We have now touched rapidly upon the main reasons in support of the opinion we entertain that neither the Breckinridge device nor the Douglas device for preserving the Union in this exigency is adapted to the end avowed. These reasons, expressed summarily, are, 1, Impracticability; 2, Destructiveness of tendency; and, 3, Viciousness of principle. An enlightened public will agree with us that no measure against which these reasons can be justly brought is worthy of adoption. Whether we have brought these reasons against the measures in question justly or not, we leave an enlightened public to judge.

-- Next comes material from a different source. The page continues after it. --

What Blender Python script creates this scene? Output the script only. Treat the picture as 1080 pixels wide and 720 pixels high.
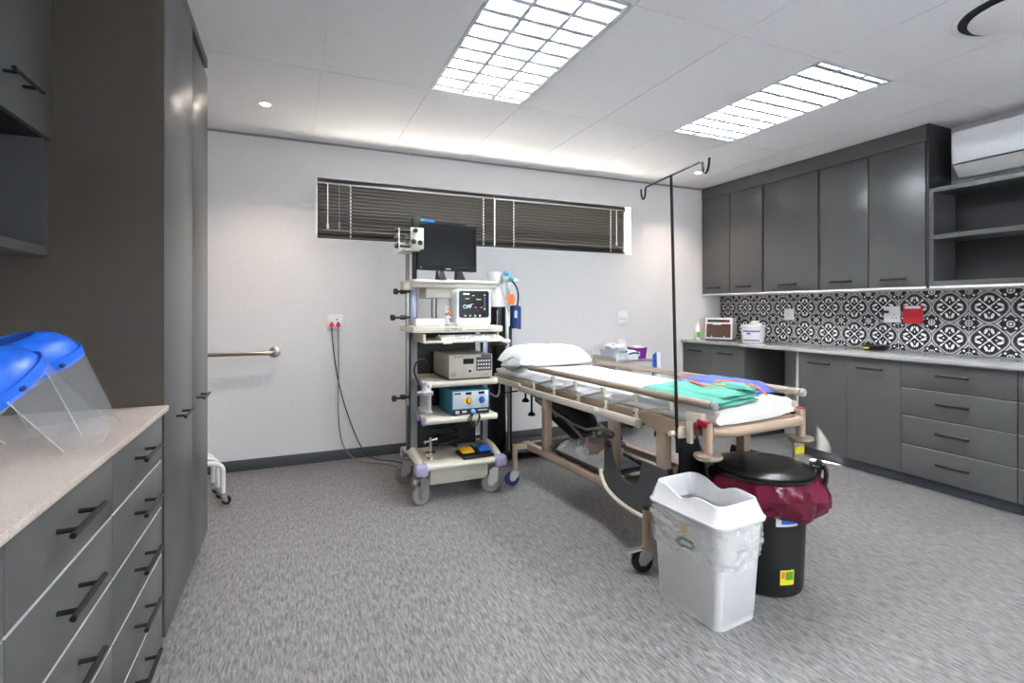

We, however, may be asked what measure, in our judgment, ought to be adopted, or what stand the conservatives of this noble Valley should take in the present conjuncture. We will, with becoming deference, anticipate the question, though the extreme length of this article precludes the smallest expansion of the suggestion we shall offer. Without preface or comment, therefore, but not without much deliberation, we suggest that a CONVENTION OF THE CENTRAL STATES OF THE UNION, on the basis of the Constitution as interpreted by the Supreme Court in its formal decisions, be held in this city on the Twenty-second of February next. And by the Central States of the Union, we mean Missouri, Kentucky, Tennessee, Virginia, Maryland, Delaware, New Jersey, Pennsylvania, Ohio, Indiana, and Illinois. These eleven States, linked together more or less closely in destiny as in position, constitute the real Keystone of the Arch of the Union, and it is equally their duty and their interest to lead off in some intelligent effort to bring order out of the present chaos of our politics. We believe it is in their power to lead off in a successful effort for this purpose. Believing thus, we venture respectfully to submit the foregoing suggestion. Men of the Central States! let us hear your response. And Heaven grant that it may be favorable. If there is not conservatism enough in the centre and heart of the Union to animate and control the rebellious extremities, then, indeed, we fear the days of the Republic are numbered.